Я любил его в эту минуту. Любил его волосы на ноге, которые змеились от задней стороны колена до эластичной резинки трусов.
— Может быть, это и не лучшее средство, — сказал он, сходя со стула, — но это действует.
У молодежного пастора в церкви кончилось масло.
— Просто воспользуйтесь этим, — сказал он, отвел нас с Дэвидом из старого здания почты к своей машине, распахнул бардачок и вынул желтую бутылку с квартой моторного масла «Pennzoil». Он пригласил нескольких прихожан помолиться над этой бутылкой, благословить ее умащающей силой Бога.
— Большое спасибо, — сказал Дэвид. — Спасительное средство.
Дэвид снова окунул пальцы в бутылку. Он обошел комнату, игриво наклоняя голову под разными углами, пытаясь решить, что бы еще смазать.
— Хм-м, — сказал он. — Даже не знаю.
— Ты смешон, — сказал я. — Ты же не ждешь, что я стану в это верить, правда?
Он подошел ко мне, обвив свободной рукой ступеньку к койке, где лежали мои босые ноги. Другой рукой он потянулся и наложил покрытые маслом пальцы на мой склоненный лоб.
— Не смей, — сказал я.
— Изыди, демон! — крикнул он, теперь наполовину серьезно, отдергивая руку. Капля моторного масла приземлилась на застывшую лаву простыней, спадавшую с верхней койки, куда я недавно бросил их.
Он прижал масло к моему лбу и большим пальцем размазал его по моей коже.
Прошло несколько часов, а потом это случилось. Сначала это было как крещение. Я чувствовал, как мое тело уходит вниз, но чьи-то руки толкают меня на поверхность. Как при крещении, я беспокоился, как это будет, что с меня потребуют, какова в точности логистика этого акта? Буду ли я чувствовать себя другим? Изменюсь ли я навсегда, как говорят об этом люди?
Я беспокоился о том, как будет выглядеть мое тело. Беспокоился о своих растяжках. Даже когда он нагибал мою голову вниз, я беспокоился, что у меня может не получиться как следует. Даже когда я давился и упирался, вцепляясь в волосы на его икрах, пытаясь сделать что-нибудь, чтобы заставить его остановиться, я беспокоился, что расстрою его. Это не так, как мне хотелось, думал я.

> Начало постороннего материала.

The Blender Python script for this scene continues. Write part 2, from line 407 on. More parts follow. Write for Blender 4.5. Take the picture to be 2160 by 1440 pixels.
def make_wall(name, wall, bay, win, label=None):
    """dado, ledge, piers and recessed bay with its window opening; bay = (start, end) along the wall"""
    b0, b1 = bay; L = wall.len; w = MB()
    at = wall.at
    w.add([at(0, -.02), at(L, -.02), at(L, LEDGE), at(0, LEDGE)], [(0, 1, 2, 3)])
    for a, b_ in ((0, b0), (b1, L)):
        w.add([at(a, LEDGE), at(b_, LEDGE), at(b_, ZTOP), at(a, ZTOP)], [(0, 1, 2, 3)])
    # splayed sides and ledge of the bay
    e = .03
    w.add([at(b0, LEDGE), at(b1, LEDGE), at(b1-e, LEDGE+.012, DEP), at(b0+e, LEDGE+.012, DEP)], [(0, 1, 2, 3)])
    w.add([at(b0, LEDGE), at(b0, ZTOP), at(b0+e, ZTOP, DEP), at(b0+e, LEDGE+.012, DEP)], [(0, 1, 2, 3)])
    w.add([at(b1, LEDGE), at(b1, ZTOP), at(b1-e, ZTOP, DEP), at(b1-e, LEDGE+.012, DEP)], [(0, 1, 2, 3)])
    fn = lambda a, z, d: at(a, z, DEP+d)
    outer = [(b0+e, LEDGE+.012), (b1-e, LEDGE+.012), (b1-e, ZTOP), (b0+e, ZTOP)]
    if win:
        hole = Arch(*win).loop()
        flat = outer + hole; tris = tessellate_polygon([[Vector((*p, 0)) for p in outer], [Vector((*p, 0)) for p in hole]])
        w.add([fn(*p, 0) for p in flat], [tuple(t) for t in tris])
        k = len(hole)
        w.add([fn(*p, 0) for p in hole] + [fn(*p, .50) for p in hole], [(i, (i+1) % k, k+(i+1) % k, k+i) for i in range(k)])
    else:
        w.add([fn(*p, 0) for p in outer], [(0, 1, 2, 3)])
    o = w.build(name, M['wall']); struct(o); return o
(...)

Я думал так и раньше. В двенадцать лет, стоя в крестильне нашей церкви, я цеплялся за крестильную рубашку, липнувшую к валикам жира у меня на поясе, пока прихожане глядели и хлопали. Теперь я был новым человеком, стоявшим в новых владениях. Рожден заново в образе Христа. Члены моей церковной семьи кричали: «Аминь!» Я глядел на их лица, чувствуя себя, как будто с меня сорвали всю одежду и раскрыли самую уязвимую часть. Я больше не был невидимым.
Все остальное, то, что привело к моему вступлению в «Любовь в действии», ощущалось как заслуженное наказание. Дэвид признался, в ту же ночь, когда изнасиловал меня, что недавно он изнасиловал четырнадцатилетнего мальчика в молодежной группе, что он не знал, почему это делал, не мог объяснить. Я был неспособен сдвинуться с койки, куда он уложил меня потом — я верил, что Бог наказывает меня физически за мои духовные преступления. Каким-то образом демоны вошли в эту комнату, несмотря на наши заклинания от них.
— Я хотел быть молодежным пастором, — сказал он, всхлипывая так громко, что соседи начали стучать с той стороны бетонной стены. — Как я могу теперь быть молодежным пастором? После того, что я сделал?
Я еще не мог знать этого, но логика экс-гейской терапии, мысль о том, что мои греховные побуждения были каким-то образом равнозначны побуждениям Дэвида, начала уже просачиваться в мои мысли. Неудивительно, что я сидел на одной койке с педофилом: согласно Писанию, я был не лучше, чем педофил, или идолопоклонник, или убийца.